Welcome to the Dollhouse (1995)
Todd Solondz's horror comedy zeroes in on a homely junior-high-school girl (Heather Matarazzo) trapped in a real and desolate New Jersey no man's land that Solondz hammers to the wall for all time, down to the paneling in the family TV room. Everything-impaired and far from smart, the girl quietly endures the trickle-down barbarity of bullies, the raw purgatory of the seventh grade (a terrifying moment is spent standing at the blackboard staring at math problems), and her own stunted self-image. It's an ordeal by joybuzzer; Solondz's style is high-ranch absurdism. Carrying the whole movie on her folded little shoulders, Matarazzo is astonishingly sharp, vulnerable and authentic, just as much a found object as a portrait of pubescent gracelessness under pressure.
Brick (2005)
A deeply odd, independently made stunt that ends up revealing emotional terrain about being a teenager than no other film has, Rian Johnson's debut movie is a meta-noir revolving around a dead girl, a drug dealer, and a lost brick of dope. The angsty high schoolers all talk in crime-fiction patois, and think in dog-eat-dog cliches: the obligatory "syndicate" is now an exclusive social clique, the young coke kingpin is the mysterious Mr. Big, and the school's dean (Richard Roundtree) is the play-ball detective trying to get the lonely hero (Joseph Gordon-Levitt, making his mark) to aid the law. It sounds gimmicky, but everyone involved means every minute, and the result is a moving portrait of teenage self-seriousness.
Real Genius (1985)
A supremely silly '80s teen comedy about a private high school for scientific geniuses, featuring a fantastically zingy Val Kilmer as the senior class's reigning brain who has already decided that being smart will not prevent him from being a complete clown. As the new kid in town, Gabe Jarret is too convincingly awkward.
Battle Royale (2000)
Many of us remember high school as a war zone, and in this ludicrous, disturbing, fascinating Japanese film from crime-epic master Kinji Fukasaku, the feeling is made literal: in some near future on the verge of youth-gang social collapse, Japan's fascist government randomly selects a class of teens and strands them on an isolated island with one imperative: that they kill each other until one student is left standing. It's a very emotional film (try to find a Japanese or Korean film about high school that isn't), and the kids' catalogue of slights, betrayals, ostracisms, jealousies and clique-creation becomes suddenly a matter of homicidal payback and adolescent prairie justice. You think you had it bad.
Comments
"Everywhere in L.A. is twenty minutes!"
I say this so often I'm not sure which side of the hilarious/frightening coin it's on now.

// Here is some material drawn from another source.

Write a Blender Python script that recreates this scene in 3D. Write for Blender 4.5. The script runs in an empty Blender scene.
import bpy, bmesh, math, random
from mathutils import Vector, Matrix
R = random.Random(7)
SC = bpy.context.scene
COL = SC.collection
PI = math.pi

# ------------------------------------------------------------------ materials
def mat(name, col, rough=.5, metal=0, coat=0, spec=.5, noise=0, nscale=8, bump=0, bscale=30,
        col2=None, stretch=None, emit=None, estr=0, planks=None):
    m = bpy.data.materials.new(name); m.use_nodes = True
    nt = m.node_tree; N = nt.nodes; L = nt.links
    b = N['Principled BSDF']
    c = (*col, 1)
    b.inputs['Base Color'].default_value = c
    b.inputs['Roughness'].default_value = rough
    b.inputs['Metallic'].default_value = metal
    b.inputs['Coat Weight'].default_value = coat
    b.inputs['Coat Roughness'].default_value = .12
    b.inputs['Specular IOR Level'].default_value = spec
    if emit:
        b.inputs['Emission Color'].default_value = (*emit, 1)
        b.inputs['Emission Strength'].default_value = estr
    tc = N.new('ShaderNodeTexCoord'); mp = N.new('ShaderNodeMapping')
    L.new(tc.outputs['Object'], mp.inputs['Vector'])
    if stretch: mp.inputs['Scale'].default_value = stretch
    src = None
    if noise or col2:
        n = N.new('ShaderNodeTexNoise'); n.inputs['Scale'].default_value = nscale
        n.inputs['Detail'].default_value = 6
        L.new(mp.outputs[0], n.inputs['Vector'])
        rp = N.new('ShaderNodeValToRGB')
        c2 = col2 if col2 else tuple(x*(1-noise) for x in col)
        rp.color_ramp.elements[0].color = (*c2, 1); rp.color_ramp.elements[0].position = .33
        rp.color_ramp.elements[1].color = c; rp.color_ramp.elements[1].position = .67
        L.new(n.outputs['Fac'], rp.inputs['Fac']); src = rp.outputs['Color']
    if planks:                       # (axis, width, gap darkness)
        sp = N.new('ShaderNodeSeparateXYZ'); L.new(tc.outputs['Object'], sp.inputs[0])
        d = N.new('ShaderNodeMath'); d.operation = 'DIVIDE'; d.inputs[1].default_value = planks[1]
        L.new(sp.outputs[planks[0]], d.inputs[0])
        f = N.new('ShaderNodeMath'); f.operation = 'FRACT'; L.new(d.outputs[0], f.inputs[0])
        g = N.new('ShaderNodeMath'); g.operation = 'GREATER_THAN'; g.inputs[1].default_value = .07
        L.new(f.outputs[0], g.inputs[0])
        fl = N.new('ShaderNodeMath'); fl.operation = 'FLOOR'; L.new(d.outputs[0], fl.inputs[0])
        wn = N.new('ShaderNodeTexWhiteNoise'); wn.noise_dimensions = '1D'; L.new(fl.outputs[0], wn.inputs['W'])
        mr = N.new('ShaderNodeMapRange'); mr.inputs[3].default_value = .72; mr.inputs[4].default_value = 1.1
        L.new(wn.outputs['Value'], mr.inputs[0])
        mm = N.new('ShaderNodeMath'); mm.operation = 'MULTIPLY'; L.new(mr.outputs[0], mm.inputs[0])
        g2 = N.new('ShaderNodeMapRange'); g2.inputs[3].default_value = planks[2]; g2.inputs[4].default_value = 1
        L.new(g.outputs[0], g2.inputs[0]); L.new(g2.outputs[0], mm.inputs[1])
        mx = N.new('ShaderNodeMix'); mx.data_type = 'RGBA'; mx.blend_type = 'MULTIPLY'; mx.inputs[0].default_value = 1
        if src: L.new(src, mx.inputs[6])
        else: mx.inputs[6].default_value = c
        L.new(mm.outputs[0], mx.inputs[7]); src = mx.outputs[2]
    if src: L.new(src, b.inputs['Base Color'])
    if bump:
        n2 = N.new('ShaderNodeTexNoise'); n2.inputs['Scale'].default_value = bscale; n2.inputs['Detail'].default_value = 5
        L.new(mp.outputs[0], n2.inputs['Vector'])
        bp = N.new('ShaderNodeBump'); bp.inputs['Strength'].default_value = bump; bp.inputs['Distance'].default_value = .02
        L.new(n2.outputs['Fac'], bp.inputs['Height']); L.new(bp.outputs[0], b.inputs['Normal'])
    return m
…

You've missed one of the best in the bunch and the inspiration for "Heathers": "Lord Love A Duck", starring Roddy McDowell as a 38-year-old teenager who tries to fulfill all of the wishes of a very vapid Tuesday Weld. It's a play on all the conventions of the teen movies and it's brilliant.
Greetings and salutations!
May God bless Daniel Waters. Check out Sex and Death 101 with Winona Ryder, Simon Baker and Mindy Cohn from The Facts of Life (!)
After witnessing the rise of Jersey Shore, I do "blame a society that tells its youth that the answers to life's questions can be found in the Mtv video games."